All the experts say you ought to start them young. Buy your kid an electric guitar for their tenth birthday and they’ll be bringing home the gold at the high school talent show by the age of 15. There’s also a fairly high risk that they’ll be burnt out and jaded before they’re old enough to buy cigarettes. We’ve seen scores of absurdly energetic bands explode onto the scene while all of their members are still teenagers. These are the bands for whom maturity becomes a serious occupational hazard. An extremely small percentage of bands will make that Green Day-like transition from rowdy juvenile punk band to “important” elder statesmen. The rest will quickly run out of steam and inevitably alienate most of their fan base with an album that favors mopey piano ballads over loud guitars (looking your way, Get Up Kids).
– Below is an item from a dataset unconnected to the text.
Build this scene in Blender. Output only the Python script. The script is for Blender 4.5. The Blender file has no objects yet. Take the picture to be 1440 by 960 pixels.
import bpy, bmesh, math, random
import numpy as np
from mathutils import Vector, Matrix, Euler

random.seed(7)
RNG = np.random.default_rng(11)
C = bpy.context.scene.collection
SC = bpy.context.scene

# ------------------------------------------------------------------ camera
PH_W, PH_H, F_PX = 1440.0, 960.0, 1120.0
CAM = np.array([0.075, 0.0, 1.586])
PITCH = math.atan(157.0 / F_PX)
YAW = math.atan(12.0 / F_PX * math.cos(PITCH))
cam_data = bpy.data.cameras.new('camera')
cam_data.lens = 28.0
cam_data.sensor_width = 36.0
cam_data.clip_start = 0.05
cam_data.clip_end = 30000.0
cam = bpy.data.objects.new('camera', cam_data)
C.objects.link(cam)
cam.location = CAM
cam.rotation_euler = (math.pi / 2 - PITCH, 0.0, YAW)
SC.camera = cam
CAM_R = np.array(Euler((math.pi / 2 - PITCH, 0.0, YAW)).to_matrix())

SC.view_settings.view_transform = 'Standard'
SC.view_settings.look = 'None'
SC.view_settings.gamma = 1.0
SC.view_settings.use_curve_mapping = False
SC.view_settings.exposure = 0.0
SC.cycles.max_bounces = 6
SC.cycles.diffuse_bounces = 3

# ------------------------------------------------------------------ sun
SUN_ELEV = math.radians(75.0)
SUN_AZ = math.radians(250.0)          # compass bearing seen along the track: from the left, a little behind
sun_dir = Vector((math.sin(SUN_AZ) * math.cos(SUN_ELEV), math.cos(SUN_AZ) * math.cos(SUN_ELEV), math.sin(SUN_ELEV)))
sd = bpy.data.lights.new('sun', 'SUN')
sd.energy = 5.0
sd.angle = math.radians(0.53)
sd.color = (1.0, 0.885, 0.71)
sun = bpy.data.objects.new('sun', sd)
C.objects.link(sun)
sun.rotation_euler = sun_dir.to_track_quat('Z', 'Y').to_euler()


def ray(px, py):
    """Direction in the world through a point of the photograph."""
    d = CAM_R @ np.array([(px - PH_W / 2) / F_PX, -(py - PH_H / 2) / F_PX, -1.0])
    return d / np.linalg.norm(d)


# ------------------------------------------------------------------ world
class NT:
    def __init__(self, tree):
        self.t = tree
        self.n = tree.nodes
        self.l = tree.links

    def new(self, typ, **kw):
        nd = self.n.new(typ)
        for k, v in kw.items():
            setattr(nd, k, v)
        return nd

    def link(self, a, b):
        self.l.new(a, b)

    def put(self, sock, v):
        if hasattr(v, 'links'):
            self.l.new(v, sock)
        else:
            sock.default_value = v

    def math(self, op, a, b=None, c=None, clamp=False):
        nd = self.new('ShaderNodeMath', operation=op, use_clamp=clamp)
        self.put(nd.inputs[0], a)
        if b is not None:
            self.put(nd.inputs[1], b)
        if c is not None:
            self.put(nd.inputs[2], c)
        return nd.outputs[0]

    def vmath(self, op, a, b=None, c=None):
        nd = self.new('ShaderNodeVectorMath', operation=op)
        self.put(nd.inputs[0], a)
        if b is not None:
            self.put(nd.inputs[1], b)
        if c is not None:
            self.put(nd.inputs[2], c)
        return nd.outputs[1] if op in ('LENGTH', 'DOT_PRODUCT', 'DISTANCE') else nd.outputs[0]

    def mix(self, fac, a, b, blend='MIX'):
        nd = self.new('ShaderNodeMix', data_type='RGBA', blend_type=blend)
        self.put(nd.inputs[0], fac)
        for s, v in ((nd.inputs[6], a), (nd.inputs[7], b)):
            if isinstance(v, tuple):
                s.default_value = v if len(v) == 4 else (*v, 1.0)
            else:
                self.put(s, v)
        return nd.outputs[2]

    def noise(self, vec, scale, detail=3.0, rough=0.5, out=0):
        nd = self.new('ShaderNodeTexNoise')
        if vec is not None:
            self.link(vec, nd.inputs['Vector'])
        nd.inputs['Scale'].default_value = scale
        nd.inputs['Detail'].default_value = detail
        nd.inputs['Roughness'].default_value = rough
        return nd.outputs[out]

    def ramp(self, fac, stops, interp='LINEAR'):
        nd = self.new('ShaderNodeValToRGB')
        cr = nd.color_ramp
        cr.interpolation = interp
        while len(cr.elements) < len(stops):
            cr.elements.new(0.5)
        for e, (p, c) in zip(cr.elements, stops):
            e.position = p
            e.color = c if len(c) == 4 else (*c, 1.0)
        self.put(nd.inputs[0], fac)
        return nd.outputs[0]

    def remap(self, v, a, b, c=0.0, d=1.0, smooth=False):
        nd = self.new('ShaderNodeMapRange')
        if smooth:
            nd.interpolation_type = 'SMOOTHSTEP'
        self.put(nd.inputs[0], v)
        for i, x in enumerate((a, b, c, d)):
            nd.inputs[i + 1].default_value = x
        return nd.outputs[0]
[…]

All the young dudes in British pop/punk trio Let’s Wrestle are still a year or two away from a full on quarter life crisis yet you can hear it breathing down their necks on Nursing Home, their sophomore album. On “Song for Old People”, the standout track on the band’s cheekily titled debut In the Court of Wrestling Let’s, singer/guitarist Wesley Patrick Gonzalez supposed that he wouldn’t make it to his golden years with his sense of humor intact. While he and his mates are still up for the occasional round of piss taking, this entire affair is a few shades darker than expected. The characters who populate these twelve songs are slowly starting to realize that staying in bed all day is just as taxing as a full time job.
Those Weezer comparisons the band garnered on their first go around should go right out the window the second opener “In Dreams Part II” comes rumbling to life. It has become fashionable as of late to ape the full frontal assault of unfashionable bands like Dinosaur Jr. and Let’s Wrestle, backed up by legendary producer/engineer Steve Albini, are eager to pour a thick layer of scuzz all over their otherwise poppy arrangements. The production favors distorted bass that sounds as if it’s being played with an closed fist and barely competent drumming. The listener grows tense wondering whether the band will be able to keep it together for the entire duration of a given song.
Of course, Gonzalez isn’t sure that keeping it together is a challenge he’s ready to meet. Throughout the album he’s constantly chastising himself for being a lazy, forgetful bloke who’s constantly pining after girls that he doesn’t even have the energy to chase after. Occasionally he manages to make mirth out of his misery. The band channels their inner Pavement for “I’m So Lazy”, a slacker anthem that climaxes with a hilariously sloppy guitar solo. The breakup ballad “I’m So Useful” (there’s that dreaded piano!) finds Gonzalez sarcastically reassuring himself that “I will not let my big emotions get ahold of me today / I’ve gotta put an English face on this.” Although it covers well worn territory, the bittersweet “In the Suburbs” is the album’s centerpiece. Like Big Star’s “In the Street” 40 years before it, this song reminds us that nobody can tell us about the ennui of adolescence like someone who’s just outgrown it.
Before you can pat Gonzalez on the back and say “stay gold, Ponyboy”, he’s back to skewering cougars (the unfortunately titled “Bad Mamories”) and battling Pokemon characters in his dreams (“In Dreams Part II”). There’s still a lot of fun to be had at this Nursing Home but it’s pretty clear that the party is winding down. Whether or not Let’s Wrestle can suffer the slings and arrows of young adulthood to fight another day is entirely up to them.